Eviction diversion program is off to successful start

Oakland County’s first eviction diversion program is off to a successful start, Chief Judge Cynthia Walker of 50th District Court reported to Pontiac City Council June 18.

The program makes it possible for tenants facing eviction to remain in residential rental properties by paying up to three months of their outstanding rent, Walker said.

Both landlords and tenants must agree to participate in program, Walker said. Generally, eligible tenants are those who would have paid their rent but had temporarily fallen behind in their payments because of financial setbacks, she said.

The Oakland office of Detroit-based Legal Aid and Defender Association, Inc. (LAD) collaborated with the court, the Michigan Department of Health and Human Services (DHHS), the Community Housing Network and other community partners in Oakland County to develop the program.

LAD’s Macomb County office has operated a similar program at 37th District Court in Warren for a year and a half. The Macomb and Oakland programs are modeled on one at 8th District Court in Kalamazoo.

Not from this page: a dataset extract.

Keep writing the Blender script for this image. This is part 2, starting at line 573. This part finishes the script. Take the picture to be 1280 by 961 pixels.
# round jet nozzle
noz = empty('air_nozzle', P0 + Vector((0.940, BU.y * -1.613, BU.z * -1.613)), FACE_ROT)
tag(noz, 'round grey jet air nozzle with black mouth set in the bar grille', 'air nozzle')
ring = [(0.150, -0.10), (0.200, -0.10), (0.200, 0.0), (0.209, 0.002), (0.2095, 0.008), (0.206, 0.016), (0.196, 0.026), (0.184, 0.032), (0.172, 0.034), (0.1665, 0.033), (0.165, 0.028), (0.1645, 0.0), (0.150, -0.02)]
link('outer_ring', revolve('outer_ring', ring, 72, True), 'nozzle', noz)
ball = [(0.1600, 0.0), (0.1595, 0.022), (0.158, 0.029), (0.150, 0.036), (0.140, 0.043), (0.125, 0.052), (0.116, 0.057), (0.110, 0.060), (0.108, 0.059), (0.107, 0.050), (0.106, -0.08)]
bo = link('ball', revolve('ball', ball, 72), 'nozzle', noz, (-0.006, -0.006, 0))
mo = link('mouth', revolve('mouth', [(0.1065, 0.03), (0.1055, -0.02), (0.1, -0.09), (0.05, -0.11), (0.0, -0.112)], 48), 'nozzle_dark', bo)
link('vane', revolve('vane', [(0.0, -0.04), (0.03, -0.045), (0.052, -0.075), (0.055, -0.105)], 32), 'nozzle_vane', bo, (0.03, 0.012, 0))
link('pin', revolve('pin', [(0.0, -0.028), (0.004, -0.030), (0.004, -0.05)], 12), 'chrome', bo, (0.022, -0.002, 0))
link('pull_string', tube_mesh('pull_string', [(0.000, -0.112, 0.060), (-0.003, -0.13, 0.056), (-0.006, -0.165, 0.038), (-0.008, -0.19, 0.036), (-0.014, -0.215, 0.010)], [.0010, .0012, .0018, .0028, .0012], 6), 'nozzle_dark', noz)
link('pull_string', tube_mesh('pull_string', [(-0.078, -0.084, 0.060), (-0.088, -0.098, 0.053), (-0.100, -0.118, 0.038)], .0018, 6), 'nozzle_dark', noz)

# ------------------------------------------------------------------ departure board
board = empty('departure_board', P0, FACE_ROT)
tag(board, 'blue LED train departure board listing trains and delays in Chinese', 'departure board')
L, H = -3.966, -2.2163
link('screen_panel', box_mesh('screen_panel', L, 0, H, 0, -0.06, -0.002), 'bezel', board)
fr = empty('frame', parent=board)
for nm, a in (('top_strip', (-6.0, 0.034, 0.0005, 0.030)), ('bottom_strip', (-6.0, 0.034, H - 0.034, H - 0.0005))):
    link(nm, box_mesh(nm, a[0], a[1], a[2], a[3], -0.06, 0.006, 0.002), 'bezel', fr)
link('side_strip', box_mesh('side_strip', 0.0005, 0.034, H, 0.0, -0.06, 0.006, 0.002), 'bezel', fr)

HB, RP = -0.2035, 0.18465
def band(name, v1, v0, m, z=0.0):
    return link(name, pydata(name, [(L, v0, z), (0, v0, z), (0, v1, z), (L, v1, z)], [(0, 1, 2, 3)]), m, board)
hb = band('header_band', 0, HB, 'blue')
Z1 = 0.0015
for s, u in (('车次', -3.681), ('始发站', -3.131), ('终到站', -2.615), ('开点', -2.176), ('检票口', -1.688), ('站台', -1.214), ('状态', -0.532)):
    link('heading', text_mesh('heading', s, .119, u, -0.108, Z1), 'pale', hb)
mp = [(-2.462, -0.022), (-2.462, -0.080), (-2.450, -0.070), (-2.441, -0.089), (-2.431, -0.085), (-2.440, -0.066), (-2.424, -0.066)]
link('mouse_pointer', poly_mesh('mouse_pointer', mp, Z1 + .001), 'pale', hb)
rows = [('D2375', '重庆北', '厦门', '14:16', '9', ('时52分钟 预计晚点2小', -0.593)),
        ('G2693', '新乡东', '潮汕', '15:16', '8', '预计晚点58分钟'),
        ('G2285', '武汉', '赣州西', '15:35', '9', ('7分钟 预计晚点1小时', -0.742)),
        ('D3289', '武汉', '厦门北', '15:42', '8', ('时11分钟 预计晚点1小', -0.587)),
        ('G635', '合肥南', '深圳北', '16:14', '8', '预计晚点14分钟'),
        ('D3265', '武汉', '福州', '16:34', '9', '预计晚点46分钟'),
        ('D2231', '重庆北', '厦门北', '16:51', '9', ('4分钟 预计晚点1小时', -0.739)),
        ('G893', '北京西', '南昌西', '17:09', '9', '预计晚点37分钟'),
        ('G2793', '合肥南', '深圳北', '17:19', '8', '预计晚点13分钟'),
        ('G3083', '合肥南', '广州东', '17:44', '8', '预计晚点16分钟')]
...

“We are so pleased to bring the eviction diversion program to the city of Pontiac,” Kelly Bidelman, managing attorney of LAD’s Macomb and Oakland offices, told the council. “Judge Walker has been so gracious in allowing this program to come to her court,” she said.

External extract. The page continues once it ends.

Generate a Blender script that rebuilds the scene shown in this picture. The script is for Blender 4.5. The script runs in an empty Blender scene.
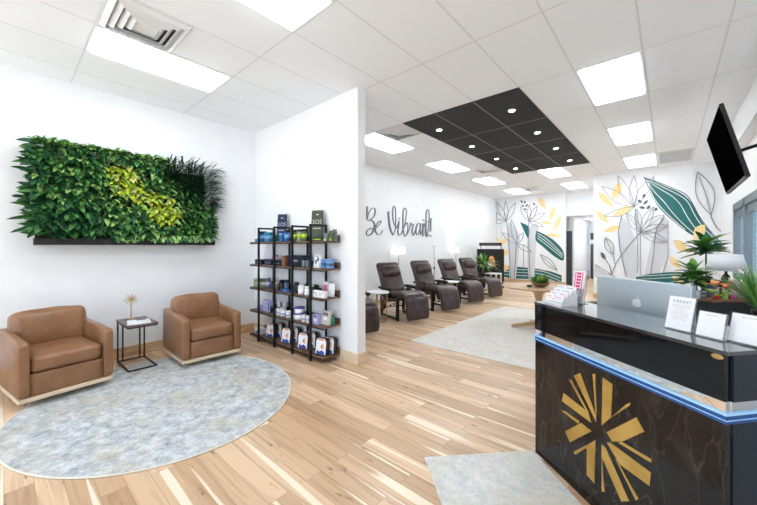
import bpy, bmesh, math, random
from mathutils import Vector, Matrix, noise
random.seed(7)
C = bpy.context.scene.collection
PI = math.pi
# ------------------------------------------------------------------ camera geometry
F, PSI, Y0, CZ = 330.0, 0.722, 245.8, 1.475
cP, sP = math.cos(PSI), math.sin(PSI)
HC = 3.445
def on_z(u, v, z=0.0):
    fw = F*(CZ-z)/(v-Y0); r = (u-378.5)/F*fw
    return (fw*cP+r*sP, fw*sP-r*cP)
def on_x(u, v, X):
    r = (u-378.5)/F; fw = X/(cP+r*sP)
    return (X, fw*(sP-r*cP), CZ-(v-Y0)/F*fw)
def on_y(u, v, Y):
    r = (u-378.5)/F; fw = Y/(sP-r*cP)
    return (fw*(cP+r*sP), Y, CZ-(v-Y0)/F*fw)
def at_fw(u, fw):
    r = (u-378.5)/F*fw
    return (fw*cP+r*sP, fw*sP-r*cP)
# ------------------------------------------------------------------ materials
def mat(name, col, rough=0.5, metal=0.0, coat=0.0, spec=0.5, emit=None, estr=0.0, trans=0.0, alpha=1.0, ior=1.45):
    m = bpy.data.materials.new(name); m.use_nodes = True
    b = m.node_tree.nodes['Principled BSDF']
    b.inputs['Base Color'].default_value = (*col, 1)
    b.inputs['Roughness'].default_value = rough
    b.inputs['Metallic'].default_value = metal
    b.inputs['Coat Weight'].default_value = coat
    b.inputs['Specular IOR Level'].default_value = spec
    b.inputs['Transmission Weight'].default_value = trans
    b.inputs['IOR'].default_value = ior
    b.inputs['Alpha'].default_value = alpha
    if emit:
        b.inputs['Emission Color'].default_value = (*emit, 1)
        b.inputs['Emission Strength'].default_value = estr
    return m
def nd(m, t, **kw):
    n = m.node_tree.nodes.new(t)
    for k, v in kw.items(): setattr(n, k, v)
    return n
def lk(m, a, b): m.node_tree.links.new(a, b)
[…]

A landlord initiates action under the program by filing a notice of eviction for nonpayment of rent with the court, Bidelman said. The court clerk then informs the landlord of the program and advises him that if he wants to keep the tenant, he should fill out a flyer with information needed by the community partners that fund the program.

The flyer is served on the tenant, who is directed to call the Community Housing Network, which sets up a meeting with the tenant and all the community partners to provide rental assistance for up to three months. If the tenant is a veteran, he may be able to get assistance for up to six months.

The program prevents tenants from first having to go to the DHHS and then to individual agencies to come up with assistance they need, Bidelman said.

At the meeting with the community partners, the tenant is given a letter of commitment stating what they will pay. The case is then scheduled for a hearing before Judge Walker. At the hearing, a LAD attorney represents the tenant and negotiates a conditional dismissal, Bidelman said.

“The landlord will receive assured and accelerated payment of outstanding rent, and the tenant will receive a conditional dismissal instead of a judgment,” Walker said. “Since tenants will not have judgments on their records, it will not negatively impact their credit,” she said.

Only if the community partners don’t pay can the landlord go back and get a judgment against the tenant, Bidelman said. That hasn’t happened in Pontiac, however, and happened only once Warren because the tenant didn’t comply with the requirements, she said.

“The program has run very smoothly,” Walker said, with six cases having been processed since it began. “It’s a win/win for both the landlord and the tenant.”
Bidelman said that she and Walker met with the Pontiac Landlords Association to inform members of the program. “They fully embraced it because they don’t want vacant properties and they want to keep good tenants,” she said.